O caso teria a participação da empresa JJF Holding, com capital de R$ 581 milhões, na qual José Valter Dias tem 5% do capital.
"O que se pode perceber pelas informações contidas nos autos e pelas informações do MPF é que se vislumbra a possível existência de uma organização criminosa, na qual investigados atuaram de forma estruturada e com divisão clara de suas taregas para a obtenção de vantagens econômicas por meio da prática, em tese, dos crimes de corrupção ativa, corrupção passiva e lavagem de dinheiro", disse o relator Og Fernandes.
Falso cônsul
Um dos principais suspeitos no esquema, o empresário Adailton Maturino, cuja esposa detém cerca de metade das ações da JJF Holding, é apontado como o idealizador do esquema no TJ da Bahia.
Maturino se apresenta falsamente como cônsul da Guiné-Bissau e juiz aposentado, segundo o processo.
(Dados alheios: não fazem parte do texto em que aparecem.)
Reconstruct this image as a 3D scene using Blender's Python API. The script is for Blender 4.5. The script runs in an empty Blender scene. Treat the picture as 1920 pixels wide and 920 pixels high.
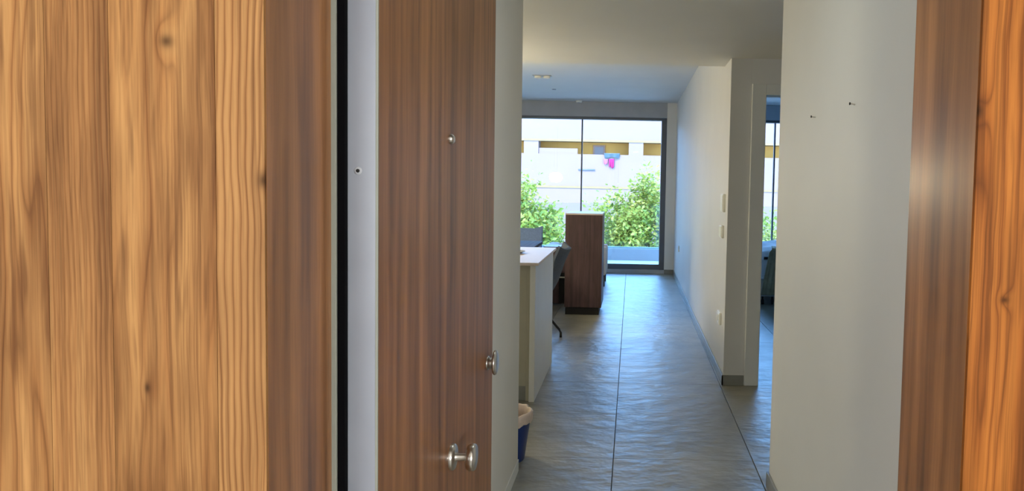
import bpy, bmesh, math, random
from mathutils import Vector, Matrix
random.seed(7)
scene = bpy.context.scene
COL = scene.collection

# ------------------------------------------------------------------ camera
CAM_H = 1.48
F_PX, PX, PY = 1387.0, 1184.0, 416.0          # focal length and principal point in 1920x920 pixels
pitch, roll = math.atan(74 / F_PX), 0.020
fw = Vector((0, math.cos(pitch), -math.sin(pitch)))
r0 = Vector((1, 0, 0)); u0 = Vector((0, math.sin(pitch), math.cos(pitch)))
rt = r0 * math.cos(roll) + u0 * math.sin(roll)
up = -r0 * math.sin(roll) + u0 * math.cos(roll)
cd = bpy.data.cameras.new('camera'); cam = bpy.data.objects.new('camera', cd); COL.objects.link(cam)
m = Matrix.Identity(4)
for i in range(3):
    m[i][0], m[i][1], m[i][2] = rt[i], up[i], -fw[i]
m[2][3] = CAM_H
cam.matrix_world = m
cd.sensor_fit = 'HORIZONTAL'; cd.sensor_width = 36.0; cd.lens = F_PX / 1920 * 36
cd.shift_x = (960 - PX) / 1920; cd.shift_y = (PY - 460) / 1920
cd.clip_start = 0.02; cd.clip_end = 400
scene.camera = cam

# ------------------------------------------------------------------ world, sun, exposure
W = bpy.data.worlds.new('world'); scene.world = W; W.use_nodes = True
wn = W.node_tree.nodes; wl = W.node_tree.links
bg = wn['Background']
tc = wn.new('ShaderNodeTexCoord'); sp = wn.new('ShaderNodeSeparateXYZ'); wr = wn.new('ShaderNodeValToRGB')
wl.new(tc.outputs['Generated'], sp.inputs[0]); wl.new(sp.outputs['Z'], wr.inputs[0])
wr.color_ramp.elements[0].position = 0.0; wr.color_ramp.elements[0].color = (0.22, 0.50, 0.95, 1)
wr.color_ramp.elements[1].position = 0.9; wr.color_ramp.elements[1].color = (0.13, 0.34, 0.85, 1)
wl.new(wr.outputs[0], bg.inputs[0]); bg.inputs[1].default_value = 16.5

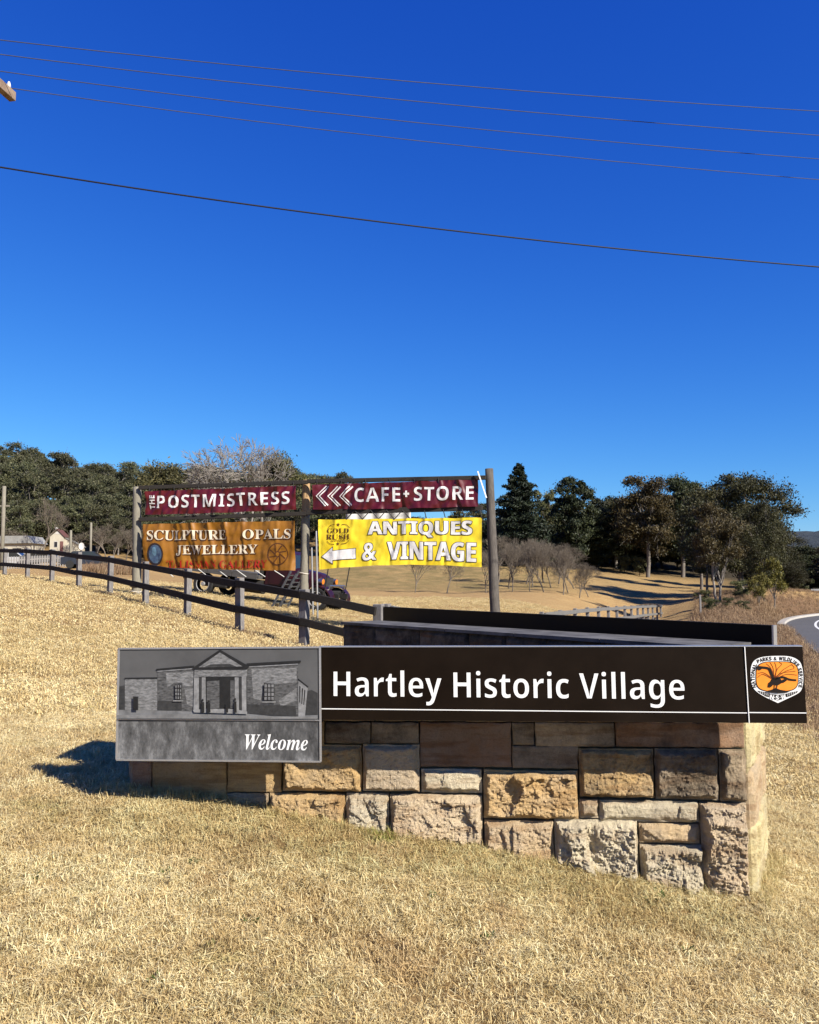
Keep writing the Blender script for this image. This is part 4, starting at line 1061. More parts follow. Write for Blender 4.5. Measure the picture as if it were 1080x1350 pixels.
def wheel(x, y, w=.26, r=.45):
    m_ = MB(); prof = [(-w / 2, r * .62), (-w / 2, r * .93), (-w * .38, r), (w * .38, r), (w / 2, r * .93), (w / 2, r * .62)]
    n = 26; vs = [Vector((x + p[1] * math.cos(2 * math.pi * k / n), y + p[0], .45 + p[1] * math.sin(2 * math.pi * k / n))) for k in range(n) for p in prof]
    m_.v = vs; m_.f = [(k * 6 + i, k * 6 + i + 1, ((k + 1) % n) * 6 + i + 1, ((k + 1) % n) * 6 + i) for k in range(n) for i in range(5)]
    o = tpart('wheel', m_, 'tyre'); rm = MB(); s_ = 1 if y > 0 else -1
    rm.tube([(x, y - w * .3 * s_ * -1, .45), (x, y + w * .3 * s_, .45)], [r * .60, r * .60], 20); rm.tube([(x, y + w * .3 * s_, .45), (x, y + w * .52 * s_, .45)], [r * .2, r * .16], 12)
    rm.tube([(x + r * .64 * math.cos(a), y + w * .47 * s_, .45 + r * .64 * math.sin(a)) for a in np.linspace(0, 6.283, 25)], .02, 5, False)
    tpart('rim', rm, 'rim', o)
for x, y in ((0, -.9), (0, .9), (WB, -.82), (WB, .82)): wheel(x, y)
for o_ in list(truck.children_recursive): pass

# two steel loading ramps leaning against the tray
steel = simple('worn_steel', (.03, .03, .03), (.10, .10, .10), 16, .55, metal=.3)
for (xa, ya, xb, yb, lab) in ((389, 753, 364, 806, 'grey steel ladder ramp leaning on the truck tray, the one nearer the rear wheel'), (396, 757, 373, 806, 'grey steel ladder ramp leaning on the truck tray, beside the middle post')):
    a = at(xa, ya, 31.5); b = at(xb, yb, 30.3); b.z = Hs(b.x, b.y)
    ro = empty('ramp', b, lab, 'ramp', 'steel ramps leaning on the truck')
    sd = Vector((.13, .16, 0))
    for s_ in (-1, 1): child(MB().bar(b + sd * s_, a + sd * s_, .05, .07).o('side_rail', steel), ro)
    for k in range(1, 8):
        p = b.lerp(a, k / 8); child(MB().bar(p - sd, p + sd, .04, .04).o('rung', steel), ro)
for (xa, ya, yb, Y, lab) in ((417, 700, 812, 27.5, 'thin pale steel stake between the truck and the yellow banner, the taller one'), (411, 722, 806, 28.5, 'thin pale steel stake close beside the middle post')):
    a = at(xa, ya, Y); b = at(xa + 2, yb, Y); b.z = Hs(b.x, b.y) - .2
    tag(MB().tube([b, a], .03, 8).o('stake', M['silver']), lab, 'stake')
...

Ele tem 13 CPFs em seu nome e relações com o borracheiro que se tornou "de forma repentina" dono de uma terra imensa na Bahia.
A embaixada, segundo o ministro Og Fernandes, chegou a emitir ofício qualificando Adailton como diplomata e cônsul honorário. Mas, o Ministério das Relações Exteriores informou que o governo brasileiro "não autorizou, em qualquer momento", a designação como agente diplomático.
"É falsa a informação contida nos ofícios (...) enviados pela embaixada de Guiné-Bissau no Brasil".
De 2013 a 2019, Adailton Maturino teria movimentado R$ 33 milhões sendo que não se comprova a origem de R$ 14 milhões. Diálogos mostram, segundo a decisão, "uma enormidade de gastos" de Adailton com festas e luxos, incluindo contratação de shows de cantores famosos.
"O MPF argumenta que Adailton sentou-se na primeira fileira na posse de Gesivaldo Britto na presidência do TJBA", diz o processo.
Leia a íntegra do Tribunal de Justiça da Bahia
O TJ-BA foi surpreendido com esta ação da Polícia Federal desencadeada na manhã desta terça-feira (19/11/19). Ainda não tivemos acesso ao conteúdo do processo. O Superior Tribunal de Justiça é o mais recomendável neste atual momento para prestar os devidos esclarecimentos. A investigação está em andamento, mas todas as informações dos integrantes do TJBA serão prestadas, posteriormente, com base nos Princípios Constitucionais.
Pelo princípio do contraditório tem-se a proteção ao direito de defesa, de natureza constitucional, conforme consagrado no artigo 5º, inciso LV: “aos litigantes, em processo judicial ou administrativo, e aos acusados em geral são assegurados o contraditório e ampla defesa, com os meios e recursos a ele inerentes."
Ambos são Princípios Constitucionais e, também, podem ser encontrados sob a ótica dos direitos humanos e fundamentais. Logo, devem sempre ser observados onde devam ser exercidos e, de forma plena, evitando prejuízos a quem, efetivamente, precisa defender-se.
Quanto à vacância temporária do cargo de presidente, o Regimento Interno deste Tribunal traz a solução aplicada ao caso concreto. O 1º Vice Presidente, Desembargador Augusto de Lima Bispo, é o substituto natural.